Thursday afternoon was tough. After a day's walking, what a difference when the sun dipped behind a mountain and we hit a hill. Hands struggled to function beneath oversized child's mittens. My face was raw behind a ski baffle rigid with frozen breath. With shouts of 'Come on!' through gritted teeth, it was only then I realised how much sheer effort goes into keeping warm. Shouting, swinging your arms like a bad fast bowler and skipping on the spot was a drag when spirits were down. Then, the little things mattered. Sharing food or water or being urged on by someone else made the difference. Knowing where your food or fork was tucked away saved vital energy at mealtimes. And Paul's dried cranberries and tomatoes made even a vegetarian tikka - the booby prize rations - tasty. Shorn of mobile phones, Blackberries and iPods (most of us), there were only cameras left to fiddle with. That meant plenty of time for fooling around with food, snow holes, frisbees and the like - or just rolling in the snow if you were Jason and Mark. Nick and I spent a very pleasant evening unwrapping fudge, only to find it went soggy in the food bag the next day. Lydia took great delight in reading out dirty stories to pass the time. It was hilarious to hear the synchronised snoring from Mark and Jamie's tent and see a stern Ben punish Jason for enjoying his pork scratchings a little too much. For someone so comfortable with the environment, it was entertaining when a little camping stove defeated intrepid Everest mountaineer Paul. And it was a crying shame that Lydia's new sleeping bag, borrowed from Martin, turned out to be wetter than a weekend in Oldham.

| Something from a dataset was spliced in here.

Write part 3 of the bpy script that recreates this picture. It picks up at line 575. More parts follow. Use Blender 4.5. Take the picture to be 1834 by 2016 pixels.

In the end, the harsh conditions meant we didn't make it through the pass. Our 'summit' was a giant boulder which we took shelter behind during a particularly bad day, trying to escape the wind and singing American Pie. Of course, the chorus includes the line: 'This'll be the day that I die', but that thought never really entered our thinking. Travelling so far, on foot and in our heads, made us appreciate the little things on our return - such as walls, fresh eggs, showers, warm clothes - at least for a little while.